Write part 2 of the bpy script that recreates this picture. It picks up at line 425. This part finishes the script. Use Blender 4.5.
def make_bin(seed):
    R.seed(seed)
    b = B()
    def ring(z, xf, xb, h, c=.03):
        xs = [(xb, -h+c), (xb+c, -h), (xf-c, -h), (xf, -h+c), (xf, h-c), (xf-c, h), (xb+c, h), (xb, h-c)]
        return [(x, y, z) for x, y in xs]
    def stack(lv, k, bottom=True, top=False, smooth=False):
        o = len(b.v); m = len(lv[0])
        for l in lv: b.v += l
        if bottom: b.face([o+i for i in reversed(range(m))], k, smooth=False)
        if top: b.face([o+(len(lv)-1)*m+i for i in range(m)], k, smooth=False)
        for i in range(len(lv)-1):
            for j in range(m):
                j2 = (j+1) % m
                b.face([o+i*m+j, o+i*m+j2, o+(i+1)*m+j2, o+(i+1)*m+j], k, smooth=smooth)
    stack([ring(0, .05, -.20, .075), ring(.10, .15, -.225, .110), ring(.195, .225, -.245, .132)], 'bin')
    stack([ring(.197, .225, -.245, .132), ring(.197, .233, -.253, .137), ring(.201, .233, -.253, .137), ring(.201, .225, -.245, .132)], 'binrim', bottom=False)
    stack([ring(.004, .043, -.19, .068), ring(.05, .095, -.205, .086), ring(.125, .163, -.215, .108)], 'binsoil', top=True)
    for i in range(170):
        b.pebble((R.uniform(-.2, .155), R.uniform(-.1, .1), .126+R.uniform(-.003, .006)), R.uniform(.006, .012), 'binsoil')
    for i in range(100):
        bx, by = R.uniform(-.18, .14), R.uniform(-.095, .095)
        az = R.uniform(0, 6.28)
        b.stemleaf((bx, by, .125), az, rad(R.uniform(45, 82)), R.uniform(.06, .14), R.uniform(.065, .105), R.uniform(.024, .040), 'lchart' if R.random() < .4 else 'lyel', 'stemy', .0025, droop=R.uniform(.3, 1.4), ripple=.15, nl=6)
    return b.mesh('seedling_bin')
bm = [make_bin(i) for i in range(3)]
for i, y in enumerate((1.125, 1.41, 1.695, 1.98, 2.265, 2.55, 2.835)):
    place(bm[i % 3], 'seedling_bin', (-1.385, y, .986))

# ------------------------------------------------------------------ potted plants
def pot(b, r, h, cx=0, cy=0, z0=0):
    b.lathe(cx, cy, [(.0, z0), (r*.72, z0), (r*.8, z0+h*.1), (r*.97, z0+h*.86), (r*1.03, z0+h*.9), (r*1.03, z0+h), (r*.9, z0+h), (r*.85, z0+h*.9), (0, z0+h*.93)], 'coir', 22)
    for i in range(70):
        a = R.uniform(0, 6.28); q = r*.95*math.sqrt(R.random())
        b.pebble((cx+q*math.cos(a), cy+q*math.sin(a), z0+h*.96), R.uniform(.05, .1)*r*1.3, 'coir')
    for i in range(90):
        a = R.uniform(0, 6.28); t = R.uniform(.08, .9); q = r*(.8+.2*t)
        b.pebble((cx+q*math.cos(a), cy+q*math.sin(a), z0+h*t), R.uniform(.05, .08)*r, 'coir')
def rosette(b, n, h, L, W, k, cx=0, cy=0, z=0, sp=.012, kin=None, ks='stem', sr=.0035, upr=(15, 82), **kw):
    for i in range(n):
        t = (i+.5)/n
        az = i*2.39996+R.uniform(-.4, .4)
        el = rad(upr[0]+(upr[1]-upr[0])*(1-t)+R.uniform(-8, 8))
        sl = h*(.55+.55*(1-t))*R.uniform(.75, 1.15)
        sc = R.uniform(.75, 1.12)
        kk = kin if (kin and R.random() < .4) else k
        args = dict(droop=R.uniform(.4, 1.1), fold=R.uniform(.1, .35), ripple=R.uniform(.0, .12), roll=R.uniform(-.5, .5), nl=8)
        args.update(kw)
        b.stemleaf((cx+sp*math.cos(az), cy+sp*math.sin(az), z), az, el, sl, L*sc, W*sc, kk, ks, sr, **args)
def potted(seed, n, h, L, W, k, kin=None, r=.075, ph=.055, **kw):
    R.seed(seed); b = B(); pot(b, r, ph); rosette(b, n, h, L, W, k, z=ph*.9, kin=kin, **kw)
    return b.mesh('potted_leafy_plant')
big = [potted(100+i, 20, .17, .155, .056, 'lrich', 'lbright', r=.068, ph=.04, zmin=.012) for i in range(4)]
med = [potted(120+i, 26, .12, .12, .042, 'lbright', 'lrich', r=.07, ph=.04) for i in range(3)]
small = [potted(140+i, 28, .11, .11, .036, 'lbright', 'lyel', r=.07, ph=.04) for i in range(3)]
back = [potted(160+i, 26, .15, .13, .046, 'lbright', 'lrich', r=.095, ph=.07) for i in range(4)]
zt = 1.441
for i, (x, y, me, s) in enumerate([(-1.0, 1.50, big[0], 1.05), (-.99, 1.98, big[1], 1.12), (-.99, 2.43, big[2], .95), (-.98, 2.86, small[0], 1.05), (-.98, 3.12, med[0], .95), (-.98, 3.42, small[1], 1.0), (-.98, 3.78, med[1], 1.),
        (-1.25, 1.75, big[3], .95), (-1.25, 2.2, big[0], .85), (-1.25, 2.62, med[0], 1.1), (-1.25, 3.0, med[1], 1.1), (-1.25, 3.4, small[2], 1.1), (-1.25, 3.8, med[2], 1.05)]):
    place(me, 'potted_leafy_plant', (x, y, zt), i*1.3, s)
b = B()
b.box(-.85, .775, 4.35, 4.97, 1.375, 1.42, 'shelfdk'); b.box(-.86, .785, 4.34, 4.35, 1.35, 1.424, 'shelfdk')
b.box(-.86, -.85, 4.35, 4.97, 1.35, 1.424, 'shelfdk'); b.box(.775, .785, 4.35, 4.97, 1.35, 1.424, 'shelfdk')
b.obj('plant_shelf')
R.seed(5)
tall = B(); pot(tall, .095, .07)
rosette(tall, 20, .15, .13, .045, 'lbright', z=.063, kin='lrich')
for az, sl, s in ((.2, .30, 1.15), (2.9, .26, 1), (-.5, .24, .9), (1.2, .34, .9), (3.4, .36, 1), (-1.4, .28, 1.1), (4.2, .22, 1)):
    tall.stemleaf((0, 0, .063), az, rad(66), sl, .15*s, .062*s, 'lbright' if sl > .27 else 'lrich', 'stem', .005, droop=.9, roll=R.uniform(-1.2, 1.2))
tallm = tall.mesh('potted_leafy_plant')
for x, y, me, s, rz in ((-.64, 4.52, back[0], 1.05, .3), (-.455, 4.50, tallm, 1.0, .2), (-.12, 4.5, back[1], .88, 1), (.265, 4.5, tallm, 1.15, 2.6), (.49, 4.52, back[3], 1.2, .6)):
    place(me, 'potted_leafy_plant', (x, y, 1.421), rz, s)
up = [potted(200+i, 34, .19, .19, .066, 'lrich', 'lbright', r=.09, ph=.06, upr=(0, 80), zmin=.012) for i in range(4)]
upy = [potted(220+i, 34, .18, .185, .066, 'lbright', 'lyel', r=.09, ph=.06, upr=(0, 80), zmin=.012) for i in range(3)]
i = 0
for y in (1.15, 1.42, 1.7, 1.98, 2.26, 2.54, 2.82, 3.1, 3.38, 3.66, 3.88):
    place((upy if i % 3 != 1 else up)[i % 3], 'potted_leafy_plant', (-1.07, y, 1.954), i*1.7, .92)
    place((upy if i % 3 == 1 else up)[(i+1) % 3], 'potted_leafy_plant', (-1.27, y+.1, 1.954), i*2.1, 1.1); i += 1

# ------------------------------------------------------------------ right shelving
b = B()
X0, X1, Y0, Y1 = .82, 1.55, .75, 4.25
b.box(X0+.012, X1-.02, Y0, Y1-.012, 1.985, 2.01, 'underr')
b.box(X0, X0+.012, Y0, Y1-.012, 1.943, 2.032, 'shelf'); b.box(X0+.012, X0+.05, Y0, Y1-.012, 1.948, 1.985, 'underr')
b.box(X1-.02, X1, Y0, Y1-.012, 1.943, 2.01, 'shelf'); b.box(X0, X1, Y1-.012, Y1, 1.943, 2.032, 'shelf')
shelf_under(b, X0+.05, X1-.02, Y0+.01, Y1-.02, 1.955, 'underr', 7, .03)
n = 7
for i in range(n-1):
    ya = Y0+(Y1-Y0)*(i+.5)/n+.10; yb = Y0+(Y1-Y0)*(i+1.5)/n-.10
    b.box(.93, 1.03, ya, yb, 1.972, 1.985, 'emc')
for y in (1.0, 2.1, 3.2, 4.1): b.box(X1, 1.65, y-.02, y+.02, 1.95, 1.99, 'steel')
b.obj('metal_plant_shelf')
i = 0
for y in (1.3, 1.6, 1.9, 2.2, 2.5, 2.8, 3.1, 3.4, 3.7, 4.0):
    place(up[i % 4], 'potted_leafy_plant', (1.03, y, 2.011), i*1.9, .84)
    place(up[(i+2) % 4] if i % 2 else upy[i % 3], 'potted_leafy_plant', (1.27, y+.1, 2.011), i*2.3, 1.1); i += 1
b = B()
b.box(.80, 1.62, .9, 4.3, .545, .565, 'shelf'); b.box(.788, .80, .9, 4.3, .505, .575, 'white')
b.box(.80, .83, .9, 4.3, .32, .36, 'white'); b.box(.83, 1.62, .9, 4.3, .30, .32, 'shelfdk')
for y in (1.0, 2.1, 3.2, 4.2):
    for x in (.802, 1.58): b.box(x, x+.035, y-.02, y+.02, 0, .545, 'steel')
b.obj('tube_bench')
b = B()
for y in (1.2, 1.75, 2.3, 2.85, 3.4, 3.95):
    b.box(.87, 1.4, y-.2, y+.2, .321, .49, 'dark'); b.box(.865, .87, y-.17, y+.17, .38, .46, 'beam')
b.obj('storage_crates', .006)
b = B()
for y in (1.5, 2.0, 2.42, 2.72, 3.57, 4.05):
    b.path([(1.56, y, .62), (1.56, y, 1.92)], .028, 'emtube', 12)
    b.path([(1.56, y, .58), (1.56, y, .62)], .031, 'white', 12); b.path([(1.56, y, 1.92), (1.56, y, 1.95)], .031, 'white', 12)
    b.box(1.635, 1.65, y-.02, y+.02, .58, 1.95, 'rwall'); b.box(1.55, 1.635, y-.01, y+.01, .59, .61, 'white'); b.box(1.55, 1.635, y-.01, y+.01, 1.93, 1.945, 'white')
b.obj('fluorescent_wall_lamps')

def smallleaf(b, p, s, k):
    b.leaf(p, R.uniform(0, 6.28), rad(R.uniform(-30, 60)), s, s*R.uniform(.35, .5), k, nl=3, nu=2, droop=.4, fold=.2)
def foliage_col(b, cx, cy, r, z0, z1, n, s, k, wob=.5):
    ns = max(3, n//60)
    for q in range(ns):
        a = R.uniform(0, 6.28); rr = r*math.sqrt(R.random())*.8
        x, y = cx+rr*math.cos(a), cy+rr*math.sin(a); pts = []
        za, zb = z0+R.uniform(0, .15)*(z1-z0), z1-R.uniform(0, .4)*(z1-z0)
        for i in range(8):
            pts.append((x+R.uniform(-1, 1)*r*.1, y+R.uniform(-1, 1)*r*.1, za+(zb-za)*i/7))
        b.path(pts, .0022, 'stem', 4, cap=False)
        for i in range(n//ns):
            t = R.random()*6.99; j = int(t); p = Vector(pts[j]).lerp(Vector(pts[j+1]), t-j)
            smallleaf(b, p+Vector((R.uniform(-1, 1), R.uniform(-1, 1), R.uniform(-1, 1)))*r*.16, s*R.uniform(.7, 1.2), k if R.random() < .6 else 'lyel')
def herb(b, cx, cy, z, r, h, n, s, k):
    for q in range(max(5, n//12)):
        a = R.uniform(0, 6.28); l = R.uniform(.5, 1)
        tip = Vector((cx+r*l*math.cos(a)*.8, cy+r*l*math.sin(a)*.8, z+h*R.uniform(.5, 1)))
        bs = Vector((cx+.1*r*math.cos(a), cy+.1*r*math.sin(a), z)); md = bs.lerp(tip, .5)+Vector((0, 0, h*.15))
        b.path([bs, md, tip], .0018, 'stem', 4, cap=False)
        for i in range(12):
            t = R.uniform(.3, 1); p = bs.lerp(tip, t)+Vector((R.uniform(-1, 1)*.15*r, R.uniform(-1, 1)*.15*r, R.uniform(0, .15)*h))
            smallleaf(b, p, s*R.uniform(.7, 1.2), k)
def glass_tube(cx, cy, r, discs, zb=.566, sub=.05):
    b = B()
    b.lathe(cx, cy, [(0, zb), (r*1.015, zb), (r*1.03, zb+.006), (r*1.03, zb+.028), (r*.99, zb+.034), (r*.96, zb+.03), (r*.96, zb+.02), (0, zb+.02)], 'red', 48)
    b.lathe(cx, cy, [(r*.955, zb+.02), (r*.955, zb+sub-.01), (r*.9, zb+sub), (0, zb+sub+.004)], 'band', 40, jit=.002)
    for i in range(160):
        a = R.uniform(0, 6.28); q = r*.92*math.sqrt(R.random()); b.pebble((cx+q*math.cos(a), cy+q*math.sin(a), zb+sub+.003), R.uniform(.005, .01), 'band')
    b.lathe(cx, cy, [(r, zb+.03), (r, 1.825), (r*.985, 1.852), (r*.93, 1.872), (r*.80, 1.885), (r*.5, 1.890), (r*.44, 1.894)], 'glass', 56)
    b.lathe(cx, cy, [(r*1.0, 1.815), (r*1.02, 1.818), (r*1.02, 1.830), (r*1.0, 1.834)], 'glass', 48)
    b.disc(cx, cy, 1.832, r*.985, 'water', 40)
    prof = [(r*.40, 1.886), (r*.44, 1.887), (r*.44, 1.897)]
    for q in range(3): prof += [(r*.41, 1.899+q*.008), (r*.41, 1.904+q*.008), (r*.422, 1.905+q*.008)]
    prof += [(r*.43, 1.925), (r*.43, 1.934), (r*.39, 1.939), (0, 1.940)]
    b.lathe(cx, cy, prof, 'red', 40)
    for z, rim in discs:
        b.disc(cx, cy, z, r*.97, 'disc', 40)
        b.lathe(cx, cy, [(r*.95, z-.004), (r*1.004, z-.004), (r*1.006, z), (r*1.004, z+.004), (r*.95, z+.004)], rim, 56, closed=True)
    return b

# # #

Restate the listing exactly, starting at its first line and ending at the line where "place(bm[i % 3], 'seedling_bin', (-1.385, y, .986))" occurs; include both and no other lines.

REPLY TO THE EXERCISE >>
Write part 2 of the bpy script that recreates this picture. It picks up at line 425. This part finishes the script. Use Blender 4.5.
def make_bin(seed):
    R.seed(seed)
    b = B()
    def ring(z, xf, xb, h, c=.03):
        xs = [(xb, -h+c), (xb+c, -h), (xf-c, -h), (xf, -h+c), (xf, h-c), (xf-c, h), (xb+c, h), (xb, h-c)]
        return [(x, y, z) for x, y in xs]
    def stack(lv, k, bottom=True, top=False, smooth=False):
        o = len(b.v); m = len(lv[0])
        for l in lv: b.v += l
        if bottom: b.face([o+i for i in reversed(range(m))], k, smooth=False)
        if top: b.face([o+(len(lv)-1)*m+i for i in range(m)], k, smooth=False)
        for i in range(len(lv)-1):
            for j in range(m):
                j2 = (j+1) % m
                b.face([o+i*m+j, o+i*m+j2, o+(i+1)*m+j2, o+(i+1)*m+j], k, smooth=smooth)
    stack([ring(0, .05, -.20, .075), ring(.10, .15, -.225, .110), ring(.195, .225, -.245, .132)], 'bin')
    stack([ring(.197, .225, -.245, .132), ring(.197, .233, -.253, .137), ring(.201, .233, -.253, .137), ring(.201, .225, -.245, .132)], 'binrim', bottom=False)
    stack([ring(.004, .043, -.19, .068), ring(.05, .095, -.205, .086), ring(.125, .163, -.215, .108)], 'binsoil', top=True)
    for i in range(170):
        b.pebble((R.uniform(-.2, .155), R.uniform(-.1, .1), .126+R.uniform(-.003, .006)), R.uniform(.006, .012), 'binsoil')
    for i in range(100):
        bx, by = R.uniform(-.18, .14), R.uniform(-.095, .095)
        az = R.uniform(0, 6.28)
        b.stemleaf((bx, by, .125), az, rad(R.uniform(45, 82)), R.uniform(.06, .14), R.uniform(.065, .105), R.uniform(.024, .040), 'lchart' if R.random() < .4 else 'lyel', 'stemy', .0025, droop=R.uniform(.3, 1.4), ripple=.15, nl=6)
    return b.mesh('seedling_bin')
bm = [make_bin(i) for i in range(3)]
for i, y in enumerate((1.125, 1.41, 1.695, 1.98, 2.265, 2.55, 2.835)):
    place(bm[i % 3], 'seedling_bin', (-1.385, y, .986))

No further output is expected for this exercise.